In a period Parolin characterizes as filled with “extreme possibilities but also extreme dangers,” he asks whether faith has any remaining influence in shaping the world to come—and if the Church itself will continue to endure.
A Meditation on Prayer as the Core of Faith
Dated April 27, 2021, and titled “Introduction: Thoughts on Christian Prayer”, Benedict XVI’s letter distills his lifelong theological convictions into a tightly woven meditation. Composed during his final years of seclusion in Vatican City, the text offers an extraordinary coda to the intellectual legacy of one of the 20th century’s most influential theologians.
Benedict opens with the assertion that prayer is “the fundamental religious act” — a universal human attempt to reach God — but distinguishes Christian prayer as uniquely made “together with Jesus Christ and at the same time directed to Him.” Christ, he writes, embodies both the possibility and the practice of prayer itself: the divine “bridge” who connects the infinite gap between humanity and God.
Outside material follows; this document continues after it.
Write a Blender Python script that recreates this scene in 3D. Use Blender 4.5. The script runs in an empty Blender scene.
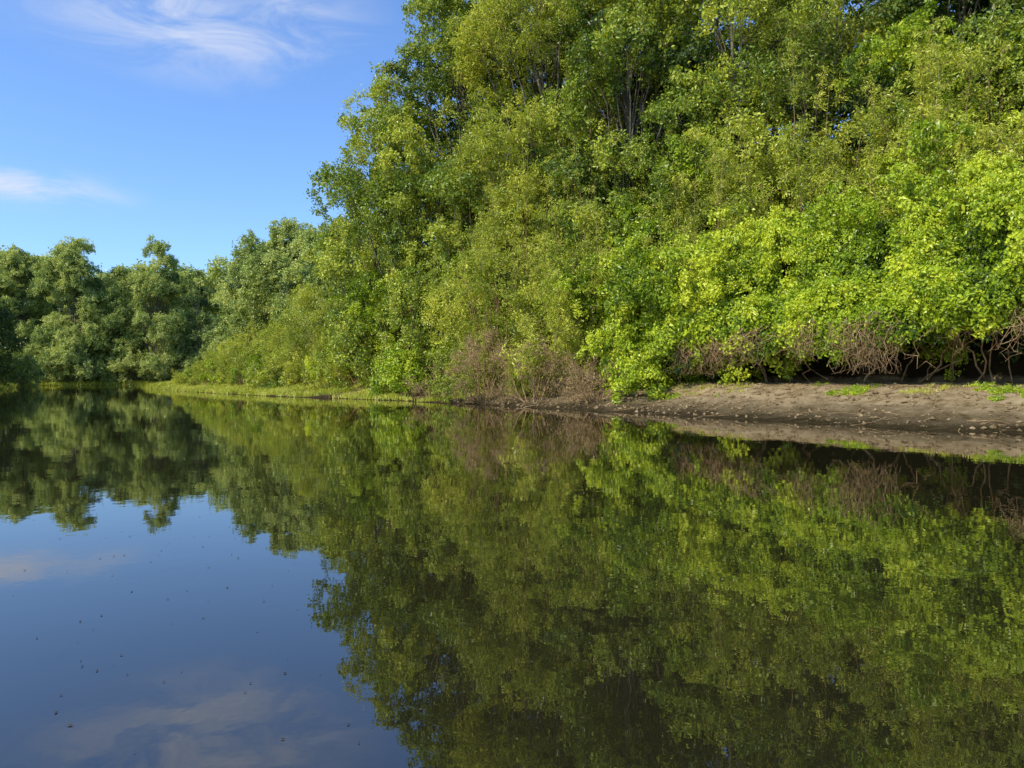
import bpy, math, numpy as np
from mathutils import Vector
rng = np.random.default_rng(7)
scene = bpy.context.scene

SUN_EL = math.radians(40)
SUN_AZ = Vector((-0.79, -0.61, 0)).normalized()
sd = SUN_AZ*math.cos(SUN_EL)+Vector((0, 0, math.sin(SUN_EL)))
SDN = np.array(sd)

# ------------------------------------------------------------------ helpers
def link(o):
    scene.collection.objects.link(o); return o

def mesh_np(name, V, F, mats=(), mat_idx=None, smooth=False, attrs=None):
    V = np.asarray(V, dtype=np.float32); F = np.asarray(F, dtype=np.int32)
    me = bpy.data.meshes.new(name)
    me.vertices.add(len(V)); me.vertices.foreach_set('co', V.ravel())
    if len(F):
        k = F.shape[1]
        me.loops.add(F.size); me.loops.foreach_set('vertex_index', F.ravel())
        me.polygons.add(len(F))
        me.polygons.foreach_set('loop_start', np.arange(0, F.size, k, dtype=np.int32))
        me.polygons.foreach_set('loop_total', np.full(len(F), k, dtype=np.int32))
        if mat_idx is not None: me.polygons.foreach_set('material_index', np.asarray(mat_idx, dtype=np.int32))
        me.polygons.foreach_set('use_smooth', np.full(len(F), smooth, dtype=bool))
    for m in mats: me.materials.append(m)
    if attrs:
        for an, (ty, dom, data) in attrs.items():
            a = me.attributes.new(an, ty, dom)
            a.data.foreach_set('vector' if ty == 'FLOAT_VECTOR' else 'value', np.asarray(data).ravel())
    me.update()
    return me

def nrm(v):
    return v / np.maximum(np.linalg.norm(v, axis=-1, keepdims=True), 1e-9)

_tab = np.random.default_rng(3).random((256, 256))
def vnoise(x, y):
    xi = np.floor(x).astype(int); yi = np.floor(y).astype(int)
    fx = x - xi; fy = y - yi
    fx = fx*fx*(3-2*fx); fy = fy*fy*(3-2*fy)
    a = _tab[xi & 255, yi & 255]; b = _tab[(xi+1) & 255, yi & 255]
    c = _tab[xi & 255, (yi+1) & 255]; d = _tab[(xi+1) & 255, (yi+1) & 255]
    return (a*(1-fx)+b*fx)*(1-fy) + (c*(1-fx)+d*fx)*fy - 0.5

def sstep(a, b, x):
    t = np.clip((x-a)/(b-a), 0, 1); return t*t*(3-2*t)

# ------------------------------------------------------------------ river outline
right_shore = [(26,-60),(22,-20),(19,0),(16.5,8),(14,13),(11.5,16.8),(9.1,20),(6.1,24),(3.2,28.3),(-1.5,34.4),
               (-7.5,41.8),(-15.7,49),(-27,63),(-36,76),(-43,87),(-44,91),(-40,98),(-38,110),(-41,119)]
left_shore = [(-50,121),(-62,119),(-72,112),(-64,95),(-53,76),(-45,60),(-38,40),(-33,15),(-31,-20),(-33,-60)]
poly = np.array(right_shore + left_shore, float)

def sdist(x, y):
    x = np.asarray(x, float); y = np.asarray(y, float)
    n = len(poly); best = np.full(x.shape, 1e9); inside = np.zeros(x.shape, bool)
    for i in range(n):
        ax, ay = poly[i]; bx, by = poly[(i+1) % n]
        dx, dy = bx-ax, by-ay
        t = np.clip(((x-ax)*dx+(y-ay)*dy)/(dx*dx+dy*dy), 0, 1)
        d = np.hypot(x-(ax+t*dx), y-(ay+t*dy)); best = np.minimum(best, d)
        cond = ((ay > y) != (by > y))
        with np.errstate(divide='ignore', invalid='ignore'):
            xi = (bx-ax)*(y-ay)/(by-ay+1e-12)+ax
        inside ^= cond & (x < xi)
    return np.where(inside, -best, best)

def H(x, y):
    x = np.asarray(x, float); y = np.asarray(y, float)
    d = sdist(x, y) + 0.5*vnoise(x*0.7, y*0.7) + 0.22*vnoise(x*2.1+9, y*2.1)
    near = (1-sstep(29, 40, y)) * (x > -20)
    zm = np.interp(d, [-10,-2,0,1.2,4.4,7.4,8.6,12,25,60], [-2.5,-0.6,0,0.2,0.98,1.15,2.6,3.8,5.0,6.0])
    zl = np.interp(d, [-10,-2,0,1.2,3.0,9,25,60], [-2.5,-0.45,0,0.2,0.42,1.6,3.0,4.0])
    z = zm*near + zl*(1-near)
    am = np.clip(np.abs(d)*0.6, 0.15, 1)
    z = z + am*(0.10*vnoise(x*1.3, y*1.3)+0.07*vnoise(x*4, y*4+5)+0.05*vnoise(x*9, y*9)*near)
    return z

# ------------------------------------------------------------------ materials
def newmat(name):
    m = bpy.data.materials.new(name); m.use_nodes = True
    nt = m.node_tree; nt.nodes.clear()
    out = nt.nodes.new('ShaderNodeOutputMaterial')
    return m, nt, out

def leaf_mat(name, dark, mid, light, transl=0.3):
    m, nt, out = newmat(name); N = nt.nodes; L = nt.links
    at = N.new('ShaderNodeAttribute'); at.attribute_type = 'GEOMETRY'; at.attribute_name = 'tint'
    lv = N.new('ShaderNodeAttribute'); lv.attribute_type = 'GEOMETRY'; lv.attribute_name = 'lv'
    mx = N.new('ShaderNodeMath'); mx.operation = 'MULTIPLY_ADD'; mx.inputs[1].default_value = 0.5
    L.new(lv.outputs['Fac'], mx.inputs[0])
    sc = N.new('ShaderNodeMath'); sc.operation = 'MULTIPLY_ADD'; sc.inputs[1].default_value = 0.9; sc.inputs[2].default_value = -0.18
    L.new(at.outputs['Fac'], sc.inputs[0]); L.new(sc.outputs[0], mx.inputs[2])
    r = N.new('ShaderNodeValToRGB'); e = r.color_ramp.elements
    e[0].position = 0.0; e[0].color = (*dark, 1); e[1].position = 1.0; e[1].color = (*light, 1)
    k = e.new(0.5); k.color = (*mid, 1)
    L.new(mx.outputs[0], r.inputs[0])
    p = N.new('ShaderNodeBsdfDiffuse')
    g = N.new('ShaderNodeBsdfGlossy'); g.inputs['Roughness'].default_value = 0.42; g.inputs['Color'].default_value = (1, 1, 1, 1)
    t = N.new('ShaderNodeBsdfTranslucent')
    br = N.new('ShaderNodeMixRGB'); br.blend_type = 'MULTIPLY'; br.inputs[0].default_value = 1; br.inputs[2].default_value = (1.4, 1.3, 0.5, 1)
    L.new(r.outputs[0], p.inputs['Color']); L.new(r.outputs[0], br.inputs[1]); L.new(br.outputs[0], t.inputs['Color'])
    ms = N.new('ShaderNodeMixShader'); ms.inputs[0].default_value = transl
    L.new(p.outputs[0], ms.inputs[1]); L.new(t.outputs[0], ms.inputs[2])
    m2 = N.new('ShaderNodeMixShader'); m2.inputs[0].default_value = 0.03
    L.new(ms.outputs[0], m2.inputs[1]); L.new(g.outputs[0], m2.inputs[2]); L.new(m2.outputs[0], out.inputs[0])
    return m

def noise_mat(name, c1, c2, c3, scale):
    m, nt, out = newmat(name); N = nt.nodes; L = nt.links
    tc = N.new('ShaderNodeTexCoord')
    n1 = N.new('ShaderNodeTexNoise'); n1.inputs['Scale'].default_value = scale; n1.inputs['Detail'].default_value = 5; n1.inputs['Roughness'].default_value = 0.65
    L.new(tc.outputs['Object'], n1.inputs['Vector'])
    r = N.new('ShaderNodeValToRGB'); e = r.color_ramp.elements
    e[0].position = 0.3; e[0].color = (*c1, 1); e[1].position = 0.72; e[1].color = (*c3, 1)
    k = e.new(0.5); k.color = (*c2, 1)
    L.new(n1.outputs['Fac'], r.inputs[0])
    p = N.new('ShaderNodeBsdfDiffuse')
    L.new(r.outputs[0], p.inputs['Color']); L.new(p.outputs[0], out.inputs[0])
    return m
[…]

This bridge, Benedict explains, is not only metaphysical but existential. Prayer, in his view, is a lived participation in the life of Christ, anchored in both being and consciousness — the two “fundamental characteristics” of prayer. The believer, abiding in Christ’s presence, participates in His divine intimacy, learning to pray as the disciples once begged: “Lord, teach us to pray.”
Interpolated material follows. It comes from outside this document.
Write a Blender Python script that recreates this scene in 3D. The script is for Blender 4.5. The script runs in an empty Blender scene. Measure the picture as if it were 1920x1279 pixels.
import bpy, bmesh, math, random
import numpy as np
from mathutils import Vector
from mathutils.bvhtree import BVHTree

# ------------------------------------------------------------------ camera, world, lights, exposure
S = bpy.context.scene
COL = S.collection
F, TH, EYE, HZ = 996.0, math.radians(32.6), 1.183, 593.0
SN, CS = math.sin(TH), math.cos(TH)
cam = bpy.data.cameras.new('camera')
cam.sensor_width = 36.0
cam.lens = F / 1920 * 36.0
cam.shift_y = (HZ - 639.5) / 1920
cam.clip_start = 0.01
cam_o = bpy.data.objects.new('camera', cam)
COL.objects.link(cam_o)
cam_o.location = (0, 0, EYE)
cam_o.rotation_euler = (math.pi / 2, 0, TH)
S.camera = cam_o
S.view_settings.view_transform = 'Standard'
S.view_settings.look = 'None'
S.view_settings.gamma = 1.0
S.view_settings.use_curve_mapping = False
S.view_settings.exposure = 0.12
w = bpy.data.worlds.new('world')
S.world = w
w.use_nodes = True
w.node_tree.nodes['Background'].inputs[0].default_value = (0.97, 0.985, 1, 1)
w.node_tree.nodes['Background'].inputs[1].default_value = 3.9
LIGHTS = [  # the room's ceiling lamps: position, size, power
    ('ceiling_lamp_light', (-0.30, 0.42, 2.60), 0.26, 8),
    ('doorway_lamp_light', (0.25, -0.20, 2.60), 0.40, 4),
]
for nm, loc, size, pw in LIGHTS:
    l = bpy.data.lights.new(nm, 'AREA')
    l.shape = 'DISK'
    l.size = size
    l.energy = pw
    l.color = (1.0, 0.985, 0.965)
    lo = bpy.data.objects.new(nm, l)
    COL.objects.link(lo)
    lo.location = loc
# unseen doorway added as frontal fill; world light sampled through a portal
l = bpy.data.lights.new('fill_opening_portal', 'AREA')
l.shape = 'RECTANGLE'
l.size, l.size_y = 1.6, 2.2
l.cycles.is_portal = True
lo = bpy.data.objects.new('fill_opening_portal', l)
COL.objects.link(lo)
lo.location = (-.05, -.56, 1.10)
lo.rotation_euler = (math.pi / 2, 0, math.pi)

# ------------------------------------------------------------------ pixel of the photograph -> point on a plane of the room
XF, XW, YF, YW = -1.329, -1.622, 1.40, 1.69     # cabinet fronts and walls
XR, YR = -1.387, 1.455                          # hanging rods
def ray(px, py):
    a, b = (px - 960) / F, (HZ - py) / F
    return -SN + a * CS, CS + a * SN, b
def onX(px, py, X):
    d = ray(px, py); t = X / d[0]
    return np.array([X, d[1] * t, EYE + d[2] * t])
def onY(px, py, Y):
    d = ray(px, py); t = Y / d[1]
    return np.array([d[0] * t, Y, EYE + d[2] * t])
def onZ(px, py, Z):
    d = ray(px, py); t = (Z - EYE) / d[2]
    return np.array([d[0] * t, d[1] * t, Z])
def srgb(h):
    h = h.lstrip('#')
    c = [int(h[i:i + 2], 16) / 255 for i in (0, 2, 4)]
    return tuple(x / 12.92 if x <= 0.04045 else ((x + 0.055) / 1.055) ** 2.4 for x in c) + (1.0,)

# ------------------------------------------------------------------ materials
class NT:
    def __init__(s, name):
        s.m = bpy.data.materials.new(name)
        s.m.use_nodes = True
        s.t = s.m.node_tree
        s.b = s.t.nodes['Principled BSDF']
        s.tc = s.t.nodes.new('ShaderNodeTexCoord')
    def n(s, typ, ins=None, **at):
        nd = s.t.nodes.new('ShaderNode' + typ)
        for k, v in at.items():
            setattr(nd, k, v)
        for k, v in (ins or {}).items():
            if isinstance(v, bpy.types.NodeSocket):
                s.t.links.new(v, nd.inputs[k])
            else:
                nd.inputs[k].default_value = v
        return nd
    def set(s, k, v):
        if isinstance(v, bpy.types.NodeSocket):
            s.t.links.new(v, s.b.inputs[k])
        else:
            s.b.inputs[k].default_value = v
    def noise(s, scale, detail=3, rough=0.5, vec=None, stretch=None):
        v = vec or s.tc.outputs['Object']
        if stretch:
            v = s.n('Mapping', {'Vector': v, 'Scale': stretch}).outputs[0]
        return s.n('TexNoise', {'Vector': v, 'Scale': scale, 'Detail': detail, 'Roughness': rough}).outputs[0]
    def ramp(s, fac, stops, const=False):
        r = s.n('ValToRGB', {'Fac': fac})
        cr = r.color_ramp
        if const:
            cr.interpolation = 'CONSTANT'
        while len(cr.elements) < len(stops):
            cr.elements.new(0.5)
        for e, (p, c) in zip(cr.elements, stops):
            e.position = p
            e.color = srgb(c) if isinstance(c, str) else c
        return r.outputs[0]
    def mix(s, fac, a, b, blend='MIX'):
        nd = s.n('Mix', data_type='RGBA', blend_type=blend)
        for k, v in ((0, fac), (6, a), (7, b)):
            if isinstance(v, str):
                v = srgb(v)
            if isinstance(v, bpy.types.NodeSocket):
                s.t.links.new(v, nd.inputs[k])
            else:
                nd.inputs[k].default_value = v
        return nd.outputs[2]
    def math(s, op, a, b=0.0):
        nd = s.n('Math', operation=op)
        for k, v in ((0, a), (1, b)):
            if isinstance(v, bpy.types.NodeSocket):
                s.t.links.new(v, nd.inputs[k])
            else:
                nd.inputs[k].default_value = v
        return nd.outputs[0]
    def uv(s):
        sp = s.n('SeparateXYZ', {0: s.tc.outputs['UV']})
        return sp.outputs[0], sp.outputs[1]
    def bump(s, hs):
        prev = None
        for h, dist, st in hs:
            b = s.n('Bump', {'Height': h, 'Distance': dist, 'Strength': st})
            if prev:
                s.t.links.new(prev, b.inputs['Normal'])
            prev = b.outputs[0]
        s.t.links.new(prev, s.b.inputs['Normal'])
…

The Cross, the Eucharist, and the True Cult of Worship
In one of the letter’s most striking passages, Benedict links true prayer to the Cross, recalling the prophet Samuel’s admonition that obedience surpasses sacrifice. For Benedict, Christian prayer “is always anchored in the Eucharist, leads to it, and takes place within it.” The Eucharist, he writes, is prayer’s ultimate fulfillment—a total offering of life rather than ritual alone.
Here Benedict fuses his central theological motifs: the Eucharist as the “critical synthesis of cult and true worship,” the decisive “no” to mere words and animal offerings, and the “yes” of Christ’s self-giving on the Cross. This act, he insists, is both the end of pagan ritual and the foundation of Christian existence. “We ought to reflect much more deeply,” he adds, “on this fundamental opposition.”
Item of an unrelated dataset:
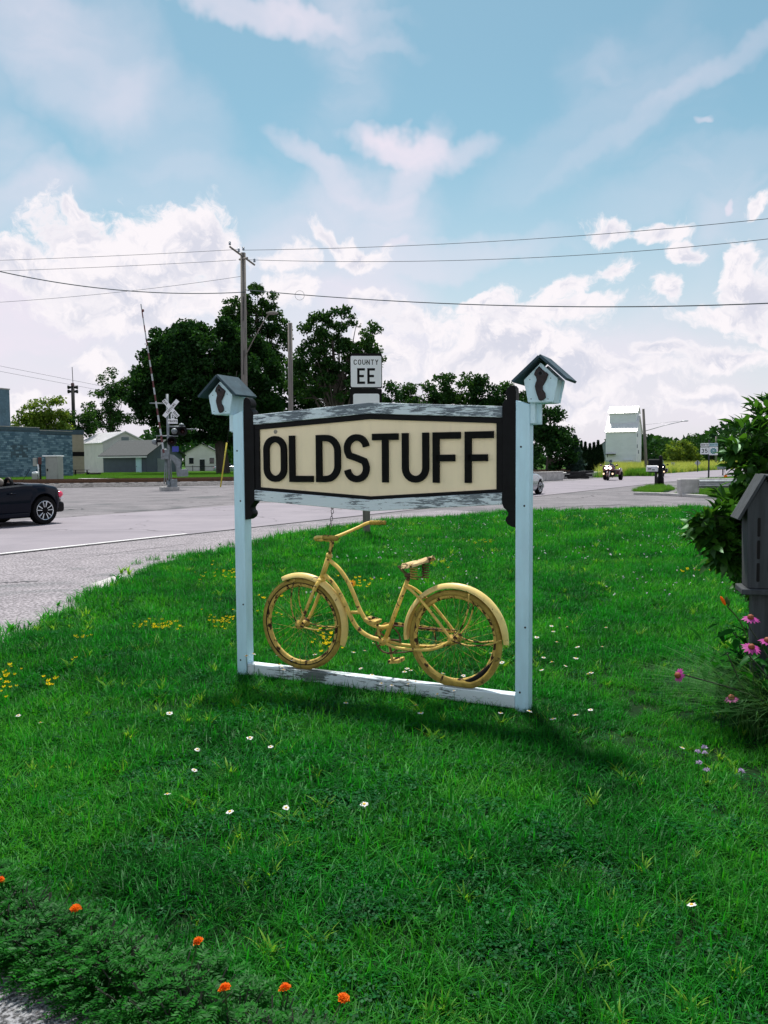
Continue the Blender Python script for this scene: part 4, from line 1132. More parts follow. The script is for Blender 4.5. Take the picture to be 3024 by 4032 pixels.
# ================================================================== VEHICLES
CARPAINT = pm('dark_blue_car_paint', (0.003, 0.005, 0.012), 0.22, 0.0, var=0.05, scale=3, coat=0.14, spec=0.06)
SILVERPAINT = pm('silver_car_paint', (0.30, 0.34, 0.38), 0.25, 0.6, var=0.05, scale=3, coat=0.8)
PALEPAINT = pm('pale_blue_car_paint', (0.42, 0.48, 0.54), 0.3, 0.3, var=0.05, scale=3, coat=0.6)
TYRE = pm('tyre_rubber', (0.006, 0.006, 0.007), 0.8, spec=0.1, var=0.3, scale=20)
ALLOY = pm('alloy_wheel', (0.58, 0.62, 0.65), 0.25, 0.85, var=0.06, scale=6)
REDLENS = pm('red_lens', (0.75, 0.035, 0.11), 0.12, var=0.1, scale=6, coat=0.8)
CLEARLENS = pm('clear_lens', (0.75, 0.75, 0.78), 0.1, var=0.05, scale=6, coat=0.8)
LEATHER = pm('tan_headrest', (0.24, 0.215, 0.19), 0.7, var=0.2, scale=25, bump=0.2)
DARKTRIM = pm('dark_trim', (0.006, 0.006, 0.007), 0.55, spec=0.15, var=0.2, scale=10)
GLASS = glassm('windscreen_glass', (0.62, 0.70, 0.72), 0.18)

def lerp_tab(tab, x):
    if x <= tab[0][0]: return tab[0][1]
    for (a, b), (c, d) in zip(tab[:-1], tab[1:]):
        if x <= c:
            t = (x - a) / (c - a); t = t * t * (3 - 2 * t) if False else t
            return b + (d - b) * t
    return tab[-1][1]
def car_wheel(parent, x, y, r, side, spokes=10):
    w_ = link(bpy.data.objects.new('wheel', None), parent); w_.location = (x, y, r); w_.empty_display_size = .1
    rt = Rx(R_(-90 * side))
    MB().lathe([(r * .66, -.09), (r * .80, -.105), (r * .95, -.10), (r, -.07), (r, .07), (r * .95, .10), (r * .80, .105), (r * .66, .09)], 36, (0, 0, 0), rt).build('tyre', TYRE, w_, True, auto=40)
    m_ = MB()
    m_.lathe([(r * .60, -.06), (r * .665, -.06), (r * .69, .095), (r * .665, .10), (r * .625, .09), (r * .60, .0)], 36, (0, 0, 0), rt)
    m_.lathe([(0, .075), (r * .13, .075), (r * .16, .06), (r * .16, .0)], 16, (0, 0, 0), rt)
    for i in range(spokes):
        a = 2 * math.pi * i / spokes + (.06 if i % 2 else -.06)
        q = [Vector((r * .10 * math.cos(a), r * .10 * math.sin(a), .066)), Vector((r * .40 * math.cos(a), r * .40 * math.sin(a), .086)), Vector((r * .64 * math.cos(a), r * .64 * math.sin(a), .088))]
        m_.tube([rt @ p for p in q], [r * .058, r * .046, r * .052], 6)
    m_.build('rim', ALLOY, w_, True, auto=45)
    MB().lathe([(r * .60, -.05), (0, -.049)], 24, (0, 0, 0), rt).build('brake_disc', DARKTRIM, w_)
    return w_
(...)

The letter thus reaffirms Benedict’s lifelong conviction that Christianity is not a moral code or a set of doctrines but a relationship — a participation in divine life through prayer and sacrament.
The Struggle of the Heart
Benedict’s realism surfaces powerfully in his discussion of the parable of the reluctant friend, which he reads as a metaphor for spiritual inertia. True prayer, he writes, requires “pushing against the inertia of the heart,” rising from complacency to present even one’s smallest worries to God. This image reflects both the humility and persistence that characterize authentic faith.
In his closing reflection, Benedict defends petitionary prayer against claims that prayer should consist only of praise. Treating human requests as unworthy of divine attention, he argues, would be false humility: “We need God precisely in order to be able to live our everyday life starting from Him and oriented toward Him.”
The seven petitions of the Lord’s Prayer, he notes, illustrate that asking is intrinsic to the Christian way of relating to God. Petition purifies human desire, aligning it with the family of Christ and transforming the self-centered “I” into the communal “we.”
A Final Testament of Faith
Published posthumously in La fede del futuro, this intimate letter offers one of the clearest windows into the mind of Benedict XVI during his final years. Frail in body but still exact in thought, he returned to his earliest preoccupations — the mystery of prayer, the realism of faith, and the role of Christ as humanity’s bridge to God.
Set against a world gripped by technological acceleration and moral uncertainty, Benedict’s last reflections carry both a warning and a confession of hope. If the future of faith appears fragile, his message remains that Christian prayer — sustained by the Eucharist and purified through Christ — endures as the Church’s heartbeat and the key to humanity’s renewal.